Mit Papa an Autos geschraubt
Bei Getzner Textil in Bludenz dreht sich alles um Kleidung. Doch wer die 17-jährige Katharina Bale an ihrem Arbeitsplatz besuchen möchte, der findet sie dort, wo es nach Werkstatt klingt und nach Schmieröl riecht. „Ich hab früher schon dem Papa geholfen, Autos zu richten“, erzählt sie. Ihr erster Weg ins Berufsleben führte sie aber auf die Handelsschule nach Feldkirch. Ihren Traumberuf fand sie dort nicht. „Im Büro war es mir zu langweilig“, sagt sie. Ihre heutige Lieblingsbeschäftigung: „Gewinde von Hand schneiden“, sagt die Metallbautechnikerin im 1. Lehrjahr.

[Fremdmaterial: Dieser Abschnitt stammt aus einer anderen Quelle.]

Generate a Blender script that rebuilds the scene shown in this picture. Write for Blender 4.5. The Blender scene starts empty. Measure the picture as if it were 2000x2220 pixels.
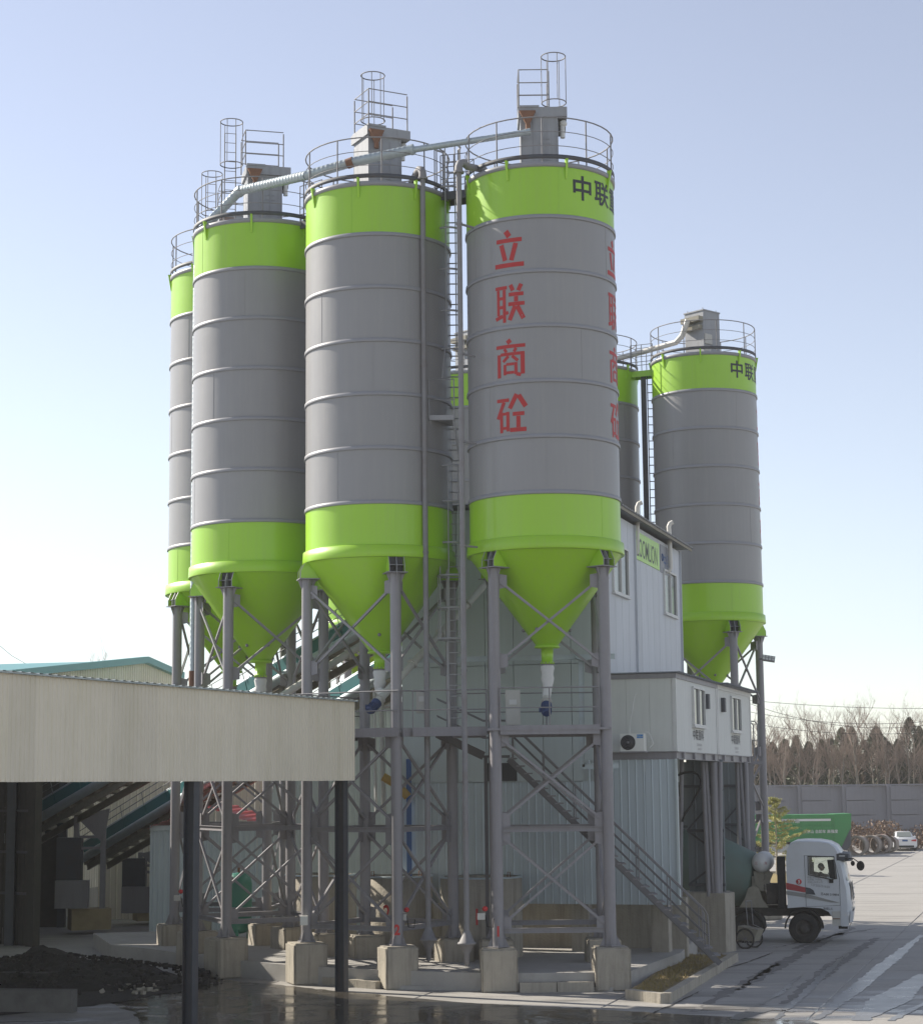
import bpy, bmesh, math, random
from mathutils import Vector, Matrix
random.seed(7)
PI = math.pi
sc = bpy.context.scene
COL = sc.collection
R = math.radians

# ------------------------------------------------------------------ camera, sky, sun, exposure
EYE, GZ = 5.1, -.15           # camera height and yard level (0 = top of the old slab)
PITCH, ROLL, FPX = .1413, -.0104, 4174.4
def at(x, y, Y=None, z=None):
    """point of the place seen at pixel (x, y) of the 2000 x 2220 photograph, at depth Y or height z"""
    u, v = x - 1000, y - 1110
    cr, sr = math.cos(ROLL), math.sin(ROLL)
    uu, vv = cr*u + sr*v, -sr*u + cr*v
    c, s = math.cos(PITCH), math.sin(PITCH)
    dx, dy, dz = uu, FPX*c + vv*s, FPX*s - vv*c
    t = Y/dy if Y is not None else (z - EYE)/dz
    return Vector((dx*t, dy*t, EYE + dz*t))
cam = bpy.data.cameras.new('camera')
cam.sensor_fit = 'HORIZONTAL'; cam.sensor_width = 36; cam.lens = FPX/2000*36
cam.clip_start = .5; cam.clip_end = 3000
camo = bpy.data.objects.new('camera', cam); COL.objects.link(camo)
_c, _s = math.cos(PITCH), math.sin(PITCH)
_cr, _sr = math.cos(ROLL), math.sin(ROLL)
fwd, r0, u0 = Vector((0, _c, _s)), Vector((1, 0, 0)), Vector((0, -_s, _c))
rr, uu_ = r0*_cr + u0*_sr, u0*_cr - r0*_sr
camo.matrix_world = Matrix(((rr.x, uu_.x, -fwd.x, 0), (rr.y, uu_.y, -fwd.y, 0), (rr.z, uu_.z, -fwd.z, EYE), (0, 0, 0, 1)))
sc.camera = camo
SUN_EL, SUN_AZ = R(34), R(-60)            # azimuth from +Y towards +X
world = bpy.data.worlds.new('World'); sc.world = world; world.use_nodes = True
wn = world.node_tree.nodes; wl = world.node_tree.links
bg = wn['Background']
sky = wn.new('ShaderNodeTexSky'); sky.sky_type = 'NISHITA'; sky.sun_disc = False
sky.sun_elevation = SUN_EL; sky.sun_rotation = SUN_AZ; sky.dust_density = 0.12; sky.air_density = 1.0; sky.ozone_density = 2.0
sky.altitude = 50
hs = wn.new('ShaderNodeHueSaturation'); hs.inputs['Saturation'].default_value = .58; hs.inputs['Hue'].default_value = .512        # a hazy winter sky
wl.new(sky.outputs[0], hs.inputs['Color']); wl.new(hs.outputs[0], bg.inputs[0]); bg.inputs[1].default_value = .11
sd = Vector((math.sin(SUN_AZ)*math.cos(SUN_EL), math.cos(SUN_AZ)*math.cos(SUN_EL), math.sin(SUN_EL)))
sun = bpy.data.lights.new('sun', 'SUN'); sun.energy = 5.0; sun.angle = R(.6); sun.color = (1, .93, .82)
suno = bpy.data.objects.new('sun', sun); COL.objects.link(suno)
suno.rotation_euler = sd.to_track_quat('Z', 'Y').to_euler(); suno.location = sd*200
sc.view_settings.view_transform = 'Standard'; sc.view_settings.look = 'None'
sc.view_settings.exposure = 0.62; sc.view_settings.gamma = 1; sc.view_settings.use_curve_mapping = False
sc.cycles.max_bounces = 6; sc.cycles.use_denoising = True

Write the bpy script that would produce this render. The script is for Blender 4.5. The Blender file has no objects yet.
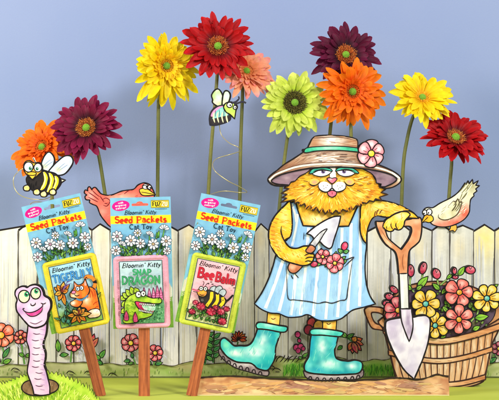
import bpy, math, random
import numpy as np
from mathutils import Vector, noise
from mathutils.geometry import delaunay_2d_cdt
random.seed(7)
C = bpy.context.scene.collection
S = 0.0016            # one photograph pixel is 1.6 mm at the fence
D = 2.2               # camera to fence
H = 178 * S           # camera height over the table top
R_ = random.uniform

# ------------------------------------------------------------------ helpers
def lin(c):
    return tuple(((v/255)/12.92 if v/255 <= .04045 else ((v/255+.055)/1.055)**2.4) for v in c)
def K(y): return (D+y)/D
def W(px, py, y0, dy=0.0):
    k = K(y0)
    return ((px-249.5)*S*k, y0+dy, H+(200-py)*S*k)
def mix(a, b, t): return tuple(x+(y-x)*t for x, y in zip(a, b))
def cl(t): return 0.0 if t < 0 else 1.0 if t > 1 else t

def smooth(pts, closed=False, sub=5):
    """Catmull-Rom; a third value of 1 marks a hard corner."""
    P = [(p[0], p[1]) for p in pts]; c = [len(p) > 2 and p[2] == 1 for p in pts]
    n = len(P); out = []
    rng = range(n) if closed else range(n-1)
    for i in rng:
        p1, p2 = P[i], P[(i+1) % n]
        p0 = P[(i-1) % n] if (closed or i > 0) else p1
        p3 = P[(i+2) % n] if (closed or i+2 < n) else p2
        if c[i]: p0 = p1
        if c[(i+1) % n]: p3 = p2
        for s in range(sub):
            t = s/sub; t2 = t*t; t3 = t2*t
            out.append(tuple(.5*((2*b)+(-a+cc)*t+(2*a-5*b+4*cc-d)*t2+(-a+3*b-3*cc+d)*t3)
                             for a, b, cc, d in zip(p0, p1, p2, p3)))
    if not closed: out.append(P[-1])
    return out
def sharp(pts): return [(p[0], p[1], 1) for p in pts]
def ell(cx, cy, rx, ry, rot=0, n=18):
    r = math.radians(rot); o = []
    for i in range(n):
        a = 2*math.pi*i/n; x = rx*math.cos(a); y = ry*math.sin(a)
        o.append((cx+x*math.cos(r)-y*math.sin(r), cy+x*math.sin(r)+y*math.cos(r)))
    return o
def inside(poly, X, Y):
    poly = np.asarray(poly); x = poly[:, 0]; y = poly[:, 1]
    x2 = np.roll(x, -1); y2 = np.roll(y, -1); r = np.zeros(len(X), bool)
    for a, b, c, d in zip(x, y, x2, y2):
        if b == d: continue
        m = ((b > Y) != (d > Y)); r ^= m & (X < (c-a)*(Y-b)/(d-b)+a)
    return r

class Wash:
    """paint: base, second pigment mixed by stretched noise, soft blobs of other pigment"""
    def __init__(s, c1, c2=None, f=(.12, .12), amt=1.0, blobs=(), grad=None, rot=0):
        s.c1 = c1; s.c2 = c2 or tuple(v*.9 for v in c1); s.f = f; s.amt = amt; s.blobs = blobs
        s.seed = R_(0, 99); s.grad = grad; s.r = math.radians(rot)
    def __call__(s, x, y):
        u = x*math.cos(s.r)+y*math.sin(s.r); v = -x*math.sin(s.r)+y*math.cos(s.r)
        n = noise.noise((u*s.f[0], v*s.f[1], s.seed)) + .5*noise.noise((u*s.f[0]*2.7, v*s.f[1]*2.7, s.seed+5))
        c = mix(s.c1, s.c2, cl(.35+n*s.amt))
        if s.grad:
            (xa, ya, xb, yb, cg) = s.grad; dx, dy = xb-xa, yb-ya
            t = cl(((x-xa)*dx+(y-ya)*dy)/(dx*dx+dy*dy)); c = mix(c, cg, t*t*(3-2*t))
        for (bx, by, rx, ry, bc, st) in s.blobs:
            d = ((x-bx)/rx)**2+((y-by)/ry)**2
            if d < 6: c = mix(c, bc, st*math.exp(-d*1.1)*(1+.35*noise.noise((x*.3, y*.3, bx))))
        return c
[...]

„Wenn es ein Problem gibt, dann muss ich eine Lösung finden“, so beschreibt Antonia Fink ihren Beruf. Die Maturantin lernt bei Heron in Dornbirn Konstrukteurin. In der Halle, in der die 20-Jährige ihren Arbeitsplatz hat, schweben Test-Roboter über Schienen. Sie zeigt stolz die Pläne eines Arbeitsplatzes, den sie so gestaltet hat, dass die Abläufe optimal funktionieren. Aber auch Antonia hat ein soziales Jahr in der Volksschule absolviert, ehe sie in der Industrie Fuß fasste. „Bei der Arbeit mit Kindern habe ich mir schwergetan“, erinnert sie sich. Konstruieren kann sie, „weil ich ein gutes räumliches Vorstellungsvermögen habe“, sagt die Krumbacherin.
Drehen, Fräsen, Bohren
Michaela Baldauf und Nadine Matus zeigen ihr neuestes Werkstück: Einen faustgroßen Alu-Spielwürfel mit goldfarbenen Augen. „Wir haben die Augen aus Messing gedreht, dann die Löcher in den Würfel gebohrt“, erzählen sie stolz. „Als Nächstes die Augen eingepresst und darüber gefräst, dann den Würfel poliert.“ Man hört den beiden die Begeisterung über das Vollbrachte an.
Beide machen ihre Ausbildung bei 1zu1 Prototypen in Dornbirn. Nadine (17) aus Wolfurt wird Kunststoffformgeberin. Sie mag das Material Kunststoff, „denn man kann extrem viel damit machen“. Die 18-jährige Michaela aus Bregenz bevorzugt Metall, weil man es von Hand bearbeiten kann. Sie wird Zerspanungsmechanikerin. Auf dem direkten Weg kamen auch sie nicht in die Industrie. Nadine ging ein Jahr auf die Tourismusschule, Michaela machte ein soziales Jahr.
Und wie ist es so, mit den Jungs zu arbeiten? „Voll cool“, sagen die beiden. Bieten die Burschen ihre Hilfe an, „ist das einfach nur gut gemeint“, sind beide überzeugt. „Aber manchmal fragen sie auch uns“, stellt Michaela klar.
Manchmal fragen die Jungs auch uns Mädels um Rat.